→ **WHAT TO PRODUCE**
All the data below goes into the copy word for word, but the pictures don't.

→ **DATA PROVIDED**
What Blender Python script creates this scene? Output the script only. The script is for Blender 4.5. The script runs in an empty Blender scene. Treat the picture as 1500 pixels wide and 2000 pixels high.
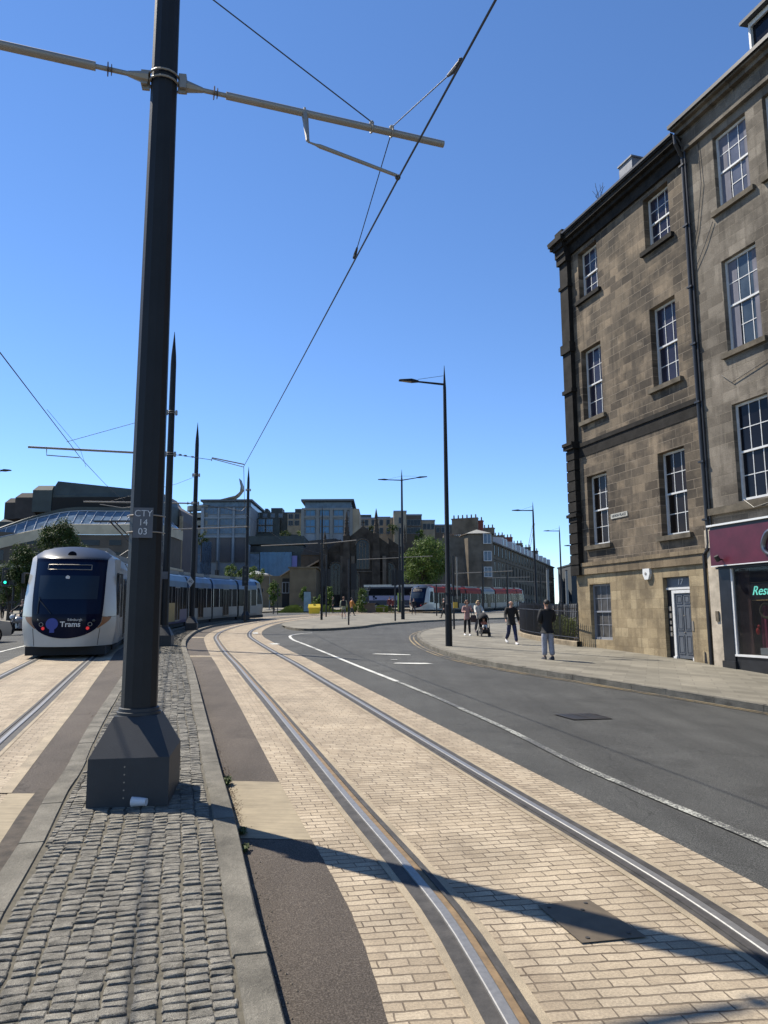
import bpy, bmesh, math, random
from mathutils import Vector, Matrix
R=math.radians; sin=math.sin; cos=math.cos; PI=math.pi
random.seed(7)
S=bpy.context.scene; COL=S.collection
# ---------------------------------------------------------------- camera
CH=1.75; FPX=1440.0; PITCH=R(8.05); ROLL=R(-.3)
fw=Vector((0,cos(PITCH),sin(PITCH))); up0=Vector((0,-sin(PITCH),cos(PITCH))); rt0=Vector((1,0,0))
rt=rt0*cos(ROLL)+up0*sin(ROLL); up=-rt0*sin(ROLL)+up0*cos(ROLL)
cd=bpy.data.cameras.new('camera'); cam=bpy.data.objects.new('camera',cd); COL.objects.link(cam)
cam.matrix_world=Matrix(((rt.x,up.x,-fw.x,0),(rt.y,up.y,-fw.y,0),(rt.z,up.z,-fw.z,CH),(0,0,0,1)))
cd.sensor_fit='VERTICAL'; cd.sensor_height=36; cd.lens=36*FPX/2000; cd.clip_start=.05; cd.clip_end=3000
S.camera=cam
S.render.resolution_x=768; S.render.resolution_y=1024
# ---------------------------------------------------------------- light
SUN_AZ=R(-58); SUN_EL=R(53.8)
W=bpy.data.worlds.new('World'); S.world=W; W.use_nodes=True
nt=W.node_tree; bg=nt.nodes['Background']; sky=nt.nodes.new('ShaderNodeTexSky')
sky.sky_type='NISHITA'; sky.sun_disc=False; sky.sun_elevation=SUN_EL; sky.sun_rotation=SUN_AZ
sky.altitude=2500; sky.air_density=1.0; sky.dust_density=.0; sky.ozone_density=3.0
hs_=nt.nodes.new('ShaderNodeHueSaturation'); hs_.inputs['Saturation'].default_value=1.13; hs_.inputs['Hue'].default_value=.503; nt.links.new(sky.outputs[0],hs_.inputs['Color'])
nt.links.new(hs_.outputs[0],bg.inputs[0]); bg.inputs[1].default_value=.122
sl=bpy.data.lights.new('sun','SUN'); sl.energy=5.0; sl.angle=R(.53); sl.color=(1,.925,.80)
so=bpy.data.objects.new('sun',sl); COL.objects.link(so)
sd=Vector((sin(SUN_AZ)*cos(SUN_EL),cos(SUN_AZ)*cos(SUN_EL),sin(SUN_EL)))
so.rotation_euler=sd.to_track_quat('Z','Y').to_euler(); so.location=sd*60
S.view_settings.view_transform='Standard'; S.view_settings.look='None'; S.view_settings.exposure=.8; S.view_settings.gamma=1
# ---------------------------------------------------------------- ground height and placement
def sp(x,w): # smooth max(0,x)
    return x if x>8*w else (0 if x<-8*w else w*math.log(1+math.exp(x/w)))
def sm(a,b,x):
    t=min(1,max(0,(x-a)/(b-a))); return t*t*(3-2*t)
def gz(x,y):
    yy=min(max(y,-20),200)
    z=.0215*yy+.00004*max(yy,0)**2*(1-.4*sm(100,200,yy))
    z+=-.028*(-2.5+sp(x+2.5,.4)-sp(x-12,.8))
    a=sp(x-4,.4)-sp(x-12,.6); b=sp(26-y,1.0)-sp(6-y,1.0)
    return z-.0045*a*b
def ray(u,v): return rt*((u-750)/FPX)-up*((v-1000)/FPX)+fw
def at(u,v,Y):      # the point seen at photo position u, v that lies Y metres down the street
    r=ray(u,v); t=Y/r.y; return Vector((r.x*t,Y,CH+r.z*t))
def onz(u,v,z):
    r=ray(u,v); t=(z-CH)/r.z; return Vector((r.x*t,r.y*t,z))
def gnd(u,v,dz=0):
    d=ray(u,v); f=lambda t:(CH+d.z*t)-gz(d.x*t,d.y*t)-dz
    t=.5; pv=t
    while f(t)>0 and t<400: pv=t; t*=1.01
    lo,hi=pv,t
    for _ in range(40):
        m=(lo+hi)/2
        if f(m)>0: lo=m
        else: hi=m
    return Vector((d.x*lo,d.y*lo,CH+d.z*lo))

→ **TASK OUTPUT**
What Blender Python script creates this scene? Output the script only. The script is for Blender 4.5. The script runs in an empty Blender scene. Treat the picture as 1500 pixels wide and 2000 pixels high.
import bpy, bmesh, math, random
from mathutils import Vector, Matrix
R=math.radians; sin=math.sin; cos=math.cos; PI=math.pi
random.seed(7)
S=bpy.context.scene; COL=S.collection
# ---------------------------------------------------------------- camera
CH=1.75; FPX=1440.0; PITCH=R(8.05); ROLL=R(-.3)
fw=Vector((0,cos(PITCH),sin(PITCH))); up0=Vector((0,-sin(PITCH),cos(PITCH))); rt0=Vector((1,0,0))
rt=rt0*cos(ROLL)+up0*sin(ROLL); up=-rt0*sin(ROLL)+up0*cos(ROLL)
cd=bpy.data.cameras.new('camera'); cam=bpy.data.objects.new('camera',cd); COL.objects.link(cam)
cam.matrix_world=Matrix(((rt.x,up.x,-fw.x,0),(rt.y,up.y,-fw.y,0),(rt.z,up.z,-fw.z,CH),(0,0,0,1)))
cd.sensor_fit='VERTICAL'; cd.sensor_height=36; cd.lens=36*FPX/2000; cd.clip_start=.05; cd.clip_end=3000
S.camera=cam
S.render.resolution_x=768; S.render.resolution_y=1024
# ---------------------------------------------------------------- light
SUN_AZ=R(-58); SUN_EL=R(53.8)
W=bpy.data.worlds.new('World'); S.world=W; W.use_nodes=True
nt=W.node_tree; bg=nt.nodes['Background']; sky=nt.nodes.new('ShaderNodeTexSky')
sky.sky_type='NISHITA'; sky.sun_disc=False; sky.sun_elevation=SUN_EL; sky.sun_rotation=SUN_AZ
sky.altitude=2500; sky.air_density=1.0; sky.dust_density=.0; sky.ozone_density=3.0
hs_=nt.nodes.new('ShaderNodeHueSaturation'); hs_.inputs['Saturation'].default_value=1.13; hs_.inputs['Hue'].default_value=.503; nt.links.new(sky.outputs[0],hs_.inputs['Color'])
nt.links.new(hs_.outputs[0],bg.inputs[0]); bg.inputs[1].default_value=.122
sl=bpy.data.lights.new('sun','SUN'); sl.energy=5.0; sl.angle=R(.53); sl.color=(1,.925,.80)
so=bpy.data.objects.new('sun',sl); COL.objects.link(so)
sd=Vector((sin(SUN_AZ)*cos(SUN_EL),cos(SUN_AZ)*cos(SUN_EL),sin(SUN_EL)))
so.rotation_euler=sd.to_track_quat('Z','Y').to_euler(); so.location=sd*60
S.view_settings.view_transform='Standard'; S.view_settings.look='None'; S.view_settings.exposure=.8; S.view_settings.gamma=1
# ---------------------------------------------------------------- ground height and placement
def sp(x,w): # smooth max(0,x)
    return x if x>8*w else (0 if x<-8*w else w*math.log(1+math.exp(x/w)))
def sm(a,b,x):
    t=min(1,max(0,(x-a)/(b-a))); return t*t*(3-2*t)
def gz(x,y):
    yy=min(max(y,-20),200)
    z=.0215*yy+.00004*max(yy,0)**2*(1-.4*sm(100,200,yy))
    z+=-.028*(-2.5+sp(x+2.5,.4)-sp(x-12,.8))
    a=sp(x-4,.4)-sp(x-12,.6); b=sp(26-y,1.0)-sp(6-y,1.0)
    return z-.0045*a*b
def ray(u,v): return rt*((u-750)/FPX)-up*((v-1000)/FPX)+fw
def at(u,v,Y):      # the point seen at photo position u, v that lies Y metres down the street
    r=ray(u,v); t=Y/r.y; return Vector((r.x*t,Y,CH+r.z*t))
def onz(u,v,z):
    r=ray(u,v); t=(z-CH)/r.z; return Vector((r.x*t,r.y*t,z))
def gnd(u,v,dz=0):
    d=ray(u,v); f=lambda t:(CH+d.z*t)-gz(d.x*t,d.y*t)-dz
    t=.5; pv=t
    while f(t)>0 and t<400: pv=t; t*=1.01
    lo,hi=pv,t
    for _ in range(40):
        m=(lo+hi)/2
        if f(m)>0: lo=m
        else: hi=m
    return Vector((d.x*lo,d.y*lo,CH+d.z*lo))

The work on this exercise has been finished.